§ **DATA SHOWN**
* * * * * * * * *

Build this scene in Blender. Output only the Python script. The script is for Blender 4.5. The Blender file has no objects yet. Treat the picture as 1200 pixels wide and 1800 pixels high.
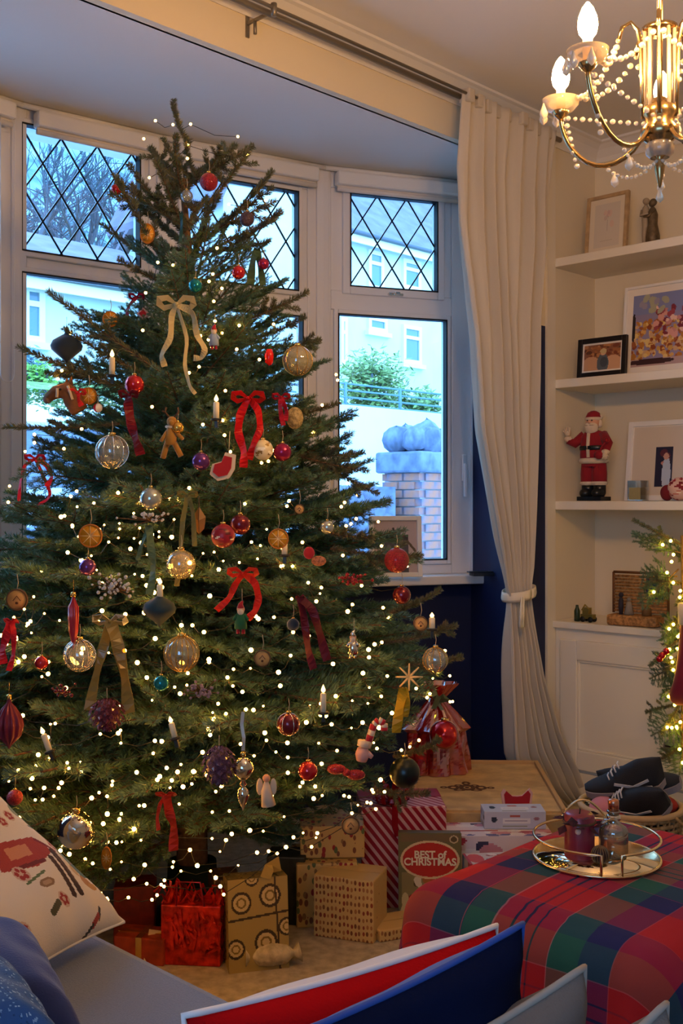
import bpy, math, random
import numpy as np
from mathutils import Vector, Matrix
from math import sin, cos, pi, sqrt, atan2, radians
random.seed(7); np.random.seed(7)
scene = bpy.context.scene
C = bpy.context.collection
F = 1900.0; HZ = 885.0; EYE = 1.3

# ---------------- camera, world, exposure ----------------
cam_data = bpy.data.cameras.new('camera')
cam = bpy.data.objects.new('camera', cam_data); C.objects.link(cam)
cam.location = (0, 0, EYE); cam.rotation_euler = (pi/2, 0, 0)
cam_data.sensor_fit = 'VERTICAL'; cam_data.sensor_height = 36; cam_data.lens = 36*F/1800
cam_data.shift_y = -(900-HZ)/1800
cam_data.clip_start = .05; cam_data.clip_end = 400
scene.camera = cam
world = bpy.data.worlds.new('overcast_sky'); scene.world = world; world.use_nodes = True
wn = world.node_tree.nodes; wl = world.node_tree.links; wn.clear()
wo = wn.new('ShaderNodeOutputWorld'); wb = wn.new('ShaderNodeBackground'); wl.new(wb.outputs[0], wo.inputs[0])
tc = wn.new('ShaderNodeTexCoord'); mpn = wn.new('ShaderNodeMapping'); mpn.inputs['Scale'].default_value = (1.5, 1.5, 4)
nz = wn.new('ShaderNodeTexNoise'); nz.inputs['Scale'].default_value = 2.2; nz.inputs['Detail'].default_value = 6
rp = wn.new('ShaderNodeValToRGB'); rp.color_ramp.elements[0].position = .3; rp.color_ramp.elements[1].position = .7
rp.color_ramp.elements[0].color = (.17, .42, .86, 1); rp.color_ramp.elements[1].color = (.36, .64, .98, 1)
wl.new(tc.outputs['Generated'], mpn.inputs[0]); wl.new(mpn.outputs[0], nz.inputs[0]); wl.new(nz.outputs[0], rp.inputs[0]); wl.new(rp.outputs[0], wb.inputs[0])
wb.inputs[1].default_value = 5.0
scene.view_settings.view_transform = 'Standard'; scene.view_settings.look = 'None'
scene.view_settings.gamma = 1; scene.view_settings.use_curve_mapping = False
scene.view_settings.exposure = 0.72
scene.cycles.use_denoising = True
scene.cycles.sample_clamp_indirect = 4
scene.cycles.max_bounces = 8; scene.cycles.transparent_max_bounces = 24
BULB = 330.0; FAIRY = 34.0

# ---------------- materials ----------------
def lin(c):
    if isinstance(c, str):
        c = [int(c[i:i+2], 16)/255 for i in (0, 2, 4)]
    return tuple((v/12.92 if v <= .04045 else ((v+.055)/1.055)**2.4) for v in c)
MATS = {}
def mat(name, col, rough=.6, metal=0, bump=0, bscale=200, var=0, vscale=8, emit=0, alpha=1, trans=0, sheen=0, coat=0, spec=.5, ior=1.45, col2=None):
    if name in MATS: return MATS[name]
    m = bpy.data.materials.new(name); m.use_nodes = True; MATS[name] = m
    n = m.node_tree.nodes; l = m.node_tree.links; b = n['Principled BSDF']
    c = lin(col); b.inputs['Base Color'].default_value = (*c, 1)
    b.inputs['Roughness'].default_value = rough; b.inputs['Metallic'].default_value = metal
    b.inputs['Specular IOR Level'].default_value = spec
    b.inputs['IOR'].default_value = ior
    if trans: b.inputs['Transmission Weight'].default_value = trans
    if sheen: b.inputs['Sheen Weight'].default_value = sheen; b.inputs['Sheen Roughness'].default_value = .4
    if coat: b.inputs['Coat Weight'].default_value = coat
    if alpha < 1: b.inputs['Alpha'].default_value = alpha
    if emit: b.inputs['Emission Color'].default_value = (*c, 1); b.inputs['Emission Strength'].default_value = emit
    if var:
        t = n.new('ShaderNodeTexCoord'); z = n.new('ShaderNodeTexNoise'); z.inputs['Scale'].default_value = vscale; z.inputs['Detail'].default_value = 5
        r = n.new('ShaderNodeValToRGB'); c2 = lin(col2) if col2 else tuple(v*(1-var) for v in c)
        r.color_ramp.elements[0].position = .35; r.color_ramp.elements[1].position = .65
        r.color_ramp.elements[0].color = (*c2, 1); r.color_ramp.elements[1].color = (*(c if col2 else tuple(min(1, v*(1+var*.5)) for v in c)), 1)
        l.new(t.outputs['Object'], z.inputs['Vector']); l.new(z.outputs[0], r.inputs[0]); l.new(r.outputs[0], b.inputs['Base Color'])
    if bump:
        t = n.new('ShaderNodeTexCoord'); z = n.new('ShaderNodeTexNoise'); z.inputs['Scale'].default_value = bscale; z.inputs['Detail'].default_value = 3
        k = n.new('ShaderNodeBump'); k.inputs['Strength'].default_value = bump; k.inputs['Distance'].default_value = .003
        l.new(t.outputs['Object'], z.inputs['Vector']); l.new(z.outputs[0], k.inputs['Height']); l.new(k.outputs[0], b.inputs['Normal'])
    return m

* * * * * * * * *

§ **SET EXERCISE**
Print out the lines exactly, skipping any picture.

§ **RESULT BELOW**
Build this scene in Blender. Output only the Python script. The script is for Blender 4.5. The Blender file has no objects yet. Treat the picture as 1200 pixels wide and 1800 pixels high.
import bpy, math, random
import numpy as np
from mathutils import Vector, Matrix
from math import sin, cos, pi, sqrt, atan2, radians
random.seed(7); np.random.seed(7)
scene = bpy.context.scene
C = bpy.context.collection
F = 1900.0; HZ = 885.0; EYE = 1.3

# ---------------- camera, world, exposure ----------------
cam_data = bpy.data.cameras.new('camera')
cam = bpy.data.objects.new('camera', cam_data); C.objects.link(cam)
cam.location = (0, 0, EYE); cam.rotation_euler = (pi/2, 0, 0)
cam_data.sensor_fit = 'VERTICAL'; cam_data.sensor_height = 36; cam_data.lens = 36*F/1800
cam_data.shift_y = -(900-HZ)/1800
cam_data.clip_start = .05; cam_data.clip_end = 400
scene.camera = cam
world = bpy.data.worlds.new('overcast_sky'); scene.world = world; world.use_nodes = True
wn = world.node_tree.nodes; wl = world.node_tree.links; wn.clear()
wo = wn.new('ShaderNodeOutputWorld'); wb = wn.new('ShaderNodeBackground'); wl.new(wb.outputs[0], wo.inputs[0])
tc = wn.new('ShaderNodeTexCoord'); mpn = wn.new('ShaderNodeMapping'); mpn.inputs['Scale'].default_value = (1.5, 1.5, 4)
nz = wn.new('ShaderNodeTexNoise'); nz.inputs['Scale'].default_value = 2.2; nz.inputs['Detail'].default_value = 6
rp = wn.new('ShaderNodeValToRGB'); rp.color_ramp.elements[0].position = .3; rp.color_ramp.elements[1].position = .7
rp.color_ramp.elements[0].color = (.17, .42, .86, 1); rp.color_ramp.elements[1].color = (.36, .64, .98, 1)
wl.new(tc.outputs['Generated'], mpn.inputs[0]); wl.new(mpn.outputs[0], nz.inputs[0]); wl.new(nz.outputs[0], rp.inputs[0]); wl.new(rp.outputs[0], wb.inputs[0])
wb.inputs[1].default_value = 5.0
scene.view_settings.view_transform = 'Standard'; scene.view_settings.look = 'None'
scene.view_settings.gamma = 1; scene.view_settings.use_curve_mapping = False
scene.view_settings.exposure = 0.72
scene.cycles.use_denoising = True
scene.cycles.sample_clamp_indirect = 4
scene.cycles.max_bounces = 8; scene.cycles.transparent_max_bounces = 24
BULB = 330.0; FAIRY = 34.0

# ---------------- materials ----------------
def lin(c):
    if isinstance(c, str):
        c = [int(c[i:i+2], 16)/255 for i in (0, 2, 4)]
    return tuple((v/12.92 if v <= .04045 else ((v+.055)/1.055)**2.4) for v in c)
MATS = {}
def mat(name, col, rough=.6, metal=0, bump=0, bscale=200, var=0, vscale=8, emit=0, alpha=1, trans=0, sheen=0, coat=0, spec=.5, ior=1.45, col2=None):
    if name in MATS: return MATS[name]
    m = bpy.data.materials.new(name); m.use_nodes = True; MATS[name] = m
    n = m.node_tree.nodes; l = m.node_tree.links; b = n['Principled BSDF']
    c = lin(col); b.inputs['Base Color'].default_value = (*c, 1)
    b.inputs['Roughness'].default_value = rough; b.inputs['Metallic'].default_value = metal
    b.inputs['Specular IOR Level'].default_value = spec
    b.inputs['IOR'].default_value = ior
    if trans: b.inputs['Transmission Weight'].default_value = trans
    if sheen: b.inputs['Sheen Weight'].default_value = sheen; b.inputs['Sheen Roughness'].default_value = .4
    if coat: b.inputs['Coat Weight'].default_value = coat
    if alpha < 1: b.inputs['Alpha'].default_value = alpha
    if emit: b.inputs['Emission Color'].default_value = (*c, 1); b.inputs['Emission Strength'].default_value = emit
    if var:
        t = n.new('ShaderNodeTexCoord'); z = n.new('ShaderNodeTexNoise'); z.inputs['Scale'].default_value = vscale; z.inputs['Detail'].default_value = 5
        r = n.new('ShaderNodeValToRGB'); c2 = lin(col2) if col2 else tuple(v*(1-var) for v in c)
        r.color_ramp.elements[0].position = .35; r.color_ramp.elements[1].position = .65
        r.color_ramp.elements[0].color = (*c2, 1); r.color_ramp.elements[1].color = (*(c if col2 else tuple(min(1, v*(1+var*.5)) for v in c)), 1)
        l.new(t.outputs['Object'], z.inputs['Vector']); l.new(z.outputs[0], r.inputs[0]); l.new(r.outputs[0], b.inputs['Base Color'])
    if bump:
        t = n.new('ShaderNodeTexCoord'); z = n.new('ShaderNodeTexNoise'); z.inputs['Scale'].default_value = bscale; z.inputs['Detail'].default_value = 3
        k = n.new('ShaderNodeBump'); k.inputs['Strength'].default_value = bump; k.inputs['Distance'].default_value = .003
        l.new(t.outputs['Object'], z.inputs['Vector']); l.new(z.outputs[0], k.inputs['Height']); l.new(k.outputs[0], b.inputs['Normal'])
    return m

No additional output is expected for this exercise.